Even with all the friends I made and all my parents' efforts in the assimilation process, I always got the sense that I was different and therefore, not wanted.  This problem would come in and out of my life and I just assumed that it was a reality in my life I just needed to accept.  Of course, my parents wanted my brother and I to be as much like everyone else in our class as possible.  My brother soon found out that he was a natural athlete and he had much less problems fitting in than I did. 

Of course, there were certain ideals and values my parents were adamant about us keeping: Our Korean identity, our language, our religion, academics receiving a high level of attention and respect.  I savored these opportunities to assert myself.  This worked out well for me as a strategy for being a Korean growing up in America until mid-high school.  Adolescent years are tough on everyone.  With all that self-doubt and self-consciousness being mixed up with hormones and stuff, all that juvenille shit I dealt with during my first few years here came crashing back.  I didn't expect it.  Nor did my previous strategy work in its entirety.

My life went through an eerily similar cycle as before.  I started to like and think things that most of my peers didn't care for.  They would eventually connect it with the fact that I'm Korean and use my ethnicity as a straw man thereby repairing their fragile egos by reasserting our differences.  I would later learn that the only way to overcome these overt and implicit attacks on my ethnicity was to find myself and that began with embracing these differences. 

This soon led me to make very deliberate choices in life.  Everything(and everyone) I become involved with must be considered very carefully.  If it's something(or someone) I want to involve myself with, I dive right in and throw as much energy as I can in pursuing it.  I really don't care about how others feel about it.  I only want to have experiences that benefit me or someone I care about.  I want experiences that have meaning.  This is how I protect myself and at the same time, assert myself.  If you don't like what I'm into, fuck you, I don't want your opinion.

I won't become friends with someone because other people like them, even if the people who like them are my best friends.  I won't go along with trends just because they are a trend.  I also won't commit the sin of reverse snobbery or follow counter culture blindly.  Those are rather superficial means of asserting someone else's idea of individuality. 

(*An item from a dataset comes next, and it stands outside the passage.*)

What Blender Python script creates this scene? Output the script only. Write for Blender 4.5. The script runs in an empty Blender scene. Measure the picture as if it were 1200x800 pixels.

  • When my two favorite bands broke up(Jane's Addiction and Living Colour), I gave up on popular music and devoted my attention to classical, jazz, and world music. 
  • I read music critics state that Herbert von Karajan is the greatest musician to have ever graced the earth.  I won't listen to them.  I know that HvK sucks and developed this mystique only through PR. 
  • I wear the clothes I wear because I never want to look back at myself and laugh,realizing that I owed such lapses in judgement to yielding mindlessly to the whims of fashion that day.  That is against everything I stand for.
  • I have the friends that I have because their intelligence, compassion and integrity that demands my respect.
  • My strong interest in wines and gastronomy challenges me on a sensual, intellectual, and spiritual level.
  • I am a practicing Buddhist who takes spirituality with a healthy helping of gravity that it deserves not only because it has been instrumental in coming to these and other valuable conclusions about life, but because it also has kept me on that path.
  • I am a conductor because it is the one profession that I found that demands honest and personal expressions of self every time I engage in it.

I don't view myself as a snob.  Some of the things I'm into kind of puts me into that stereotype.  I am very careful what kinds of influences I allow myself to encounter and engage in.  At first, this was an effective means to combat fallout from racism that I experience daily as a Korean living in America but eventually, it became a way to find myself and as a way of living fruitfully.